The three questions we'd like to answer here are:
(1) how was this population in ancient Rome housed?
(2) how was it supplied with food and clothing?
(3) how was it employed?
It was of course impossible in a city like Rome that each man, married or unmarried, should have his own house the plebeian population too; this is not so even in the great majority of modern industrial towns, though we in England are accustomed to see our comparatively well−to−do artisans dwelling in cottages spreading out into the country. At Rome only the wealthy families lived in separate houses (domus). The mass of the population lived, or rather ate and slept (for southern climates favour an out−of−door life), in huge lodging−houses called islands (insulae ), because they were detached from other buildings, and had streets on all sides of them, as islands have water. These insulae were often three or four stories high; the ground−floor was often occupied by shops, kept perhaps by some of the lodgers, and the upper floors by single rooms, with small windows looking out on the street or into an interior court. The common name for such a room was coenaculum, or dining−room, a word which seems to be taken over from the coenaculum of private houses, i.e. an eating−room on the first floor, where there was one. Once indeed we hear of an aedicula, in an insula, which was perhaps the equivalent of a modern “flat”; it was inhabited by a young bachelor of good birth, M. Caelius Rufus, and in this case the insula was probably one of a superior kind. The common lodging−house must have been simply a rabbit−warren, the crowded inhabitants using their rooms only for eating and sleeping, while for the most part they prowled about, either idling or getting such employment as they could, legitimate or otherwise.
In such a life there could of course have been no idea of home, or of that simple and sacred family life which had once been the ethical basis of Roman society. When we read Cicero's thrilling language about the loss of his own house, after his return from exile, and then turn to think of the homeless crowds in the rabbit−warrens of Rome, we can begin to feel the contrast between the wealth and poverty of that day. “What is more strictly protected,” he says, “by all religious feeling, than the house of each individual citizen?
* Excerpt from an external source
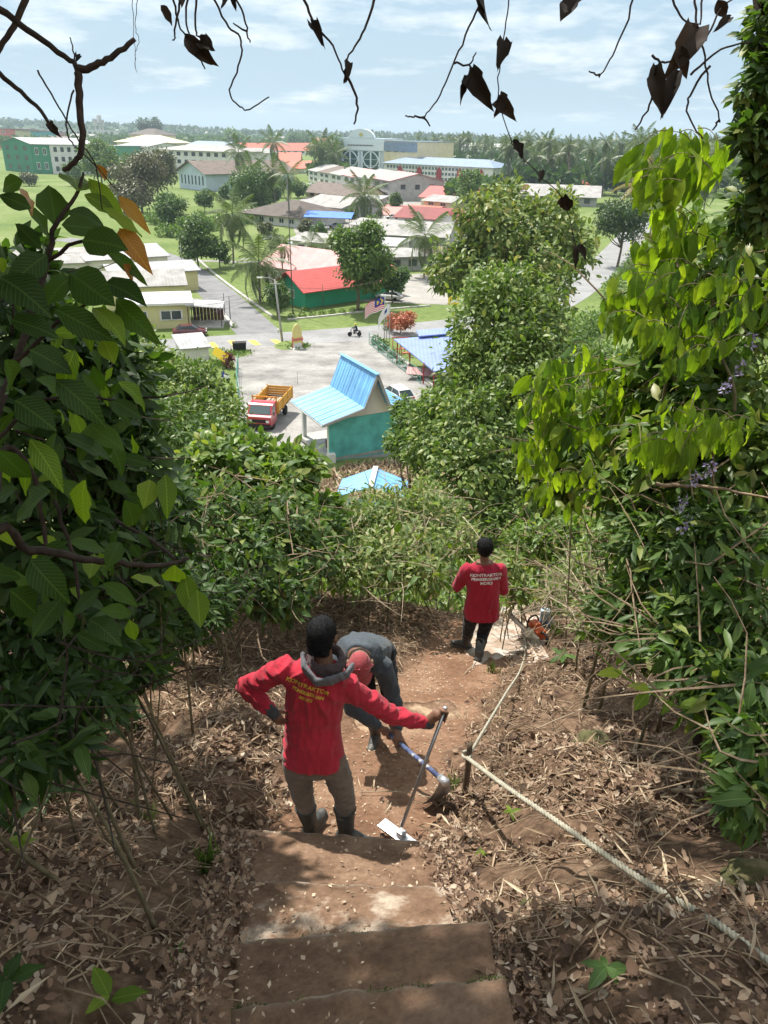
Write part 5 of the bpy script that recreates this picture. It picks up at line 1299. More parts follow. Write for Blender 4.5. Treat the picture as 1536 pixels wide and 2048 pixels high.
# bright lime sprays: each leaf its own
def spray(thing, poly, z, ncl, size, seed, mats=('lime',), perc=(4, 8), jz=.35):
    rr = random.Random(seed)
    xs_ = [p[0] for p in poly]; ys_ = [p[1] for p in poly]
    def inside(x, y):
        c_ = False; j = len(poly) - 1
        for i in range(len(poly)):
            if (poly[i][1] > y) != (poly[j][1] > y) and x < (poly[j][0] - poly[i][0]) * (y - poly[i][1]) / (poly[j][1] - poly[i][1]) + poly[i][0]: c_ = not c_
            j = i
        return c_
    k = 0
    while k < ncl:
        x, y = rr.uniform(min(xs_), max(xs_)), rr.uniform(min(ys_), max(ys_))
        if not inside(x, y): continue
        k += 1
        zz_ = z + rr.uniform(-jz, jz); c_ = at(x, y - 25, zz_)
        d0 = Vector((rr.gauss(-.3, .6), rr.gauss(-.4, .4), rr.gauss(.1, .35))).normalized()
        n = rr.randint(*perc); tw = [c_ - d0 * .12, c_ + Vector((0, 0, .03)), c_ + d0 * .16 + Vector((0, 0, -.03))]
        MB().tube([p - thing.location for p in spline(tw, 3)], lerp(.004, .0018, 7), 4).build('twig', M_STEM, thing)
        for i in range(n):
            t = i / max(1, n - 1); b_ = tw[0].lerp(tw[2], t) + Vector((0, 0, .02))
            sd = d0.cross(Vector((0, 0, 1))).normalized() * (1 if i % 2 else -1)
            d = (sd * rr.uniform(.15, .55) + d0 * rr.uniform(0, .5) + Vector((0, 0, -rr.uniform(.6, 1.2)))).normalized()
            s = size * rr.uniform(.45, 1.3)
            place_leaf(rr.choice(LM[rr.choice(mats)]), b_, b_ + d * s, (sd * .5 + d0 * .3 + Vector((rr.gauss(0, .3), -.7, .45))), thing, rr.uniform(.85, 1.15))
def thing_at(name, label, px, py, z, cat):
    p = at(px, py, z); g = Vector((p.x, p.y, H(p.x, p.y))); return empty(name, g, 0, label, cat)
ls = thing_at('lime_climber', 'upright column of lime green drooping leaves before the palm grove', 1340, 450, 5.2, 'climber')
spray(ls, [(1300, 290), (1420, 285), (1445, 340), (1400, 470), (1350, 620), (1270, 640), (1265, 560), (1300, 420)], 5.2, 46, .20, 81, ('lime', 'lime', 'bigl'))
stp = spline([Vector((ls.location.x + .12, ls.location.y, ls.location.z - .1)), at(1345, 700, 5.3), at(1350, 500, 5.25), at(1345, 330, 5.2)], 6)
MB().tube([p - ls.location for p in stp], lerp(.016, .005, len(stp)), 6).build('stem', M_STEM, ls, True)
ls2 = thing_at('lime_climber', 'lime green leaf sprays hanging over the right bank, lower left', 1140, 850, 5.9, 'climber')
spray(ls2, [(1030, 860), (1100, 750), (1190, 700), (1280, 790), (1260, 860), (1180, 930), (1050, 960)], 5.9, 52, .18, 82, ('lime', 'lime', 'bigl', 'green'))
stp = spline([Vector((ls2.location.x + .5, ls2.location.y + .1, H(ls2.location.x + .5, ls2.location.y + .1) - .1)), at(1260, 1000, 6.2), at(1190, 880, 6.0), at(1080, 830, 5.9)], 6)
MB().tube([p - ls2.location for p in stp], lerp(.016, .005, len(stp)), 6).build('stem', M_STEM, ls2, True)
ls3 = thing_at('lime_climber', 'sunlit light green leaves across the upper right bank', 1420, 640, 4.9, 'climber')
spray(ls3, [(1240, 610), (1400, 560), (1540, 520), (1540, 660), (1420, 760), (1260, 700)], 4.9, 50, .16, 83, ('lime', 'bigl', 'green'))
stp = spline([Vector((ls3.location.x + .3, ls3.location.y + .1, H(ls3.location.x + .3, ls3.location.y + .1) - .1)), at(1460, 900, 5.1), at(1440, 700, 5.0), at(1420, 580, 4.9)], 6)
MB().tube([p - ls3.location for p in stp], lerp(.016, .005, len(stp)), 6).build('stem', M_STEM, ls3, True)
ls4 = thing_at('lime_climber', 'row of light green drooping leaves low across the right bank', 1370, 880, 4.6, 'climber')
spray(ls4, [(1280, 870), (1380, 830), (1470, 830), (1470, 880), (1330, 940), (1270, 940)], 4.6, 24, .16, 84, ('lime', 'bigl'))
spray(ls4, [(1050, 980), (1180, 950), (1300, 960), (1280, 1010), (1120, 1020)], 5.6, 9, .14, 85, ('bigl', 'lime'))
stp = spline([Vector((ls4.location.x + .2, ls4.location.y + .2, H(ls4.location.x + .2, ls4.location.y + .2) - .1)), at(1420, 1000, 4.8), at(1390, 860, 4.6)], 6)
MB().tube([p - ls4.location for p in stp], lerp(.014, .005, len(stp)), 6).build('stem', M_STEM, ls4, True)
# trailing vine with round leaves at lower right
vp = [(1190, 1300, 4.4), (1230, 1340, 4.3), (1300, 1385, 4.2), (1370, 1420, 4.1), (1430, 1450, 4.0), (1500, 1500, 3.9), (1530, 1560, 3.85)]
pv = [at(*p) for p in vp]; g = Vector((pv[-1].x, pv[-1].y, H(pv[-1].x, pv[-1].y)))
vn = empty('trailing_vine', g, 0, 'thin trailing vine with round light green leaves at lower right', 'vine')
MB().tube([p - g for p in spline(pv + [g], 5)], .0045, 5).build('stem', LN['bigl'], vn, True)
for (bx, by, tx, ty, z, w_) in ((1245, 1345, 1195, 1345, 4.3, 1.3), (1232, 1330, 1252, 1300, 4.3, .8), (1295, 1385, 1268, 1420, 4.2, 1.6), (1300, 1380, 1268, 1362, 4.2, 1.5), (1345, 1400, 1322, 1430, 4.15, .9), (1375, 1420, 1400, 1385, 4.1, 1.5), (1385, 1425, 1408, 1455, 4.1, 1.2), (1360, 1412, 1410, 1400, 4.1, 1.3), (1430, 1450, 1470, 1425, 4, 1.2), (1435, 1455, 1450, 1500, 4, 1.5), (1395, 1430, 1420, 1490, 4.05, .7), (1480, 1480, 1500, 1440, 3.95, 1.2), (1440, 1500, 1470, 1520, 3.95, 1.3), (1500, 1490, 1530, 1475, 3.9, 1.2)):
    b_, t_ = at(bx, by, z), at(tx, ty, z - .05); place_leaf(random.choice(LM['lime' if w_ > 1.25 else 'bigl']), b_, t_, toward(b_, .3), vn, w_)
# purple flower spikes
M_PURP = leafmat('purple_flower', [(.1, (.30, .24, .48)), (.9, (.55, .50, .72))], (1, 1, 1), .3, .6)
for i, (px, py, z) in enumerate(((1500, 690, 4.9), (1478, 745, 4.8), (1452, 780, 4.8), (1388, 968, 4.6), (1418, 945, 4.6), (1362, 1020, 4.7), (1370, 1060, 4.65))):
    p = at(px, py, z - .15); e = empty('flower_spike', p, 0, ['pale purple flower spike highest on the right bank', 'pale purple flower spike second from the top right', 'pale purple flower spike above the dark hollow', 'pale purple flower spike over the row of drooping leaves', 'pale purple flower spike right of the drooping leaf row', 'pale purple flower spike in the narrow leaved bush', 'lowest pale purple flower spike in the narrow leaved bush'][i], 'flower', 'purple flower spikes on the right bank')
    MB().tube([(0, .15, -.12), (0, 0, 0), (0, 0, .07)], .0025, 4).build('stalk', M_STEM, e)
    n = 26; t = RNG.random(n); pos = np.stack([RNG.normal(0, .016, n), RNG.normal(0, .016, n), t * .10 - .02], -1)
    vv, ff = scatter(T_DIA, pos, rdirs(n), rdirs(n), RNG.uniform(.018, .03, n), 1.4); o = mo('petals', np_mesh('petals', vv, ff, M_PURP), e); o['kind'] = 'stuff'

# ---- left: dark mass and the big leaved shrub
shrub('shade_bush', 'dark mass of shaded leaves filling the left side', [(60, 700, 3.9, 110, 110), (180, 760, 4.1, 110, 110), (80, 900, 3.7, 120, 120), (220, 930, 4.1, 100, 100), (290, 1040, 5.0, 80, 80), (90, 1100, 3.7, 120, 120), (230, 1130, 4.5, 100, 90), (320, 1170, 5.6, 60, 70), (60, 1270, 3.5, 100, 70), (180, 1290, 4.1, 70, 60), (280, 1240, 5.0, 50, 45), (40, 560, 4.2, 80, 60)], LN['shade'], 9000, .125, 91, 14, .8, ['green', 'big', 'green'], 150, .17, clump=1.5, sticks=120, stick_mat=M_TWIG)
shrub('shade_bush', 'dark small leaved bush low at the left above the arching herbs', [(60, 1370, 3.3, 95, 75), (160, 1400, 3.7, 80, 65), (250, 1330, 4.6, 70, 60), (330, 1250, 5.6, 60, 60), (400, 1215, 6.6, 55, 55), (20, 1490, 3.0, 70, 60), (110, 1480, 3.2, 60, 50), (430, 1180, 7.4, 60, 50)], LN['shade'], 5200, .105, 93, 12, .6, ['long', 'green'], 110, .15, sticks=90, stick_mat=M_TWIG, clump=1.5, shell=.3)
rr = random.Random(66)
HERB = [(40, 1420), (110, 1400), (170, 1440), (60, 1500), (230, 1390), (140, 1510), (280, 1350), (30, 1570), (320, 1310), (210, 1480), (100, 1600), (360, 1280), (260, 1440), (20, 1660)]
HL = ['first herb from the left edge', 'herb', 'herb', 'herb']
for i, (px, py) in enumerate(HERB):
    p = on(px, py); e = empty('herb', p, 0, 'low dark herb with long arching leaves on the left bank', 'herb', 'arching herbs on the left bank')
    for k in range(rr.randint(9, 15)):
        a = rr.uniform(0, 6.28); el = rr.uniform(.35, 1.25); d = Vector((math.cos(a) * math.cos(el), math.sin(a) * math.cos(el), math.sin(el)))
        b_ = p + Vector((rr.gauss(0, .03), rr.gauss(0, .03), rr.uniform(0, .22))); place_leaf(rr.choice(LM['long']), b_, b_ + d * rr.uniform(.16, .34), Vector((0, 0, 1)) + Vector((rr.gauss(0, .3), rr.gauss(0, .3), 0)), e, rr.uniform(.8, 1.2))
    for k in range(3): MB().tube([(0, 0, -.03), (rr.gauss(0, .04), rr.gauss(0, .04), rr.uniform(.1, .28))], [.004, .002], 5).build('stem', M_STEM, e)
bl = thing_at('big_leaf_shrub', 'near shrub with large dark oval leaves at the left edge', -60, 900, 2.3, 'shrub')
bl.location.x = -2.3; bl.location.y = 1.7
bl.location.z = H(bl.location.x, bl.location.y)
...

Here is his altar, his hearth, here are his Di Penates: here he keeps all the objects of his worship and performs all his religious rites: his house is a refuge so solemnly protected, that no one can be torn from it by force.” The warm−hearted of Claudius the emperor is here, as so often, dreaming dreams: the “each individual citizen” of whom he speaks is the citizen of his own acquaintance, not the vast majority, with whom his mind does not trouble itself.
These insulae were usually built or owned by men of capital, and were often called by the names of their owners.It is more than likely that many of the insulae were badly built by speculators, and liable to collapse. The following passage from Plutarch's Life of Crassus suggests this, though, if Plutarch is right, Crassus did not build himself, but let or sold his sites and builders to others: “Observing (in Sulla's time) the accidents that were familiar at Rome, conflagrations and tumbling down of houses owing to their weight and crowded state, he bought slaves who were architects and builders. Having collected these to the number of more than five hundred, it was his practice to buy up houses on fire, and houses next to those on fire: for the owners, frightened and anxious, would sell them cheap. And thus the greater part of Rome fell into the hands of Crassus: but though he had so many artisans, he built no house except his own, for he used to say that those who were fond of building ruined themselves without the help of an enemy.” The fall of houses, and their destruction in the frequent fires, became familiar features of life at Rome about this time, and are alluded to by Catullus in his twenty−third poem, and later on by Strabo in his description of Rome . It must indeed have often happened that whole families were utterly homeless; and in those days there were no insurance offices, no benefit societies, no philanthropic institutions to rescue the suffering from undeserved misery. As we shall see later on, they were constantly in debt, and in the hands of the money−lender; and against his extortions their judicial remedies were most precarious. But all this is hidden from our eyes: only now and again we can hear a faint echo of their inarticulate cry for help.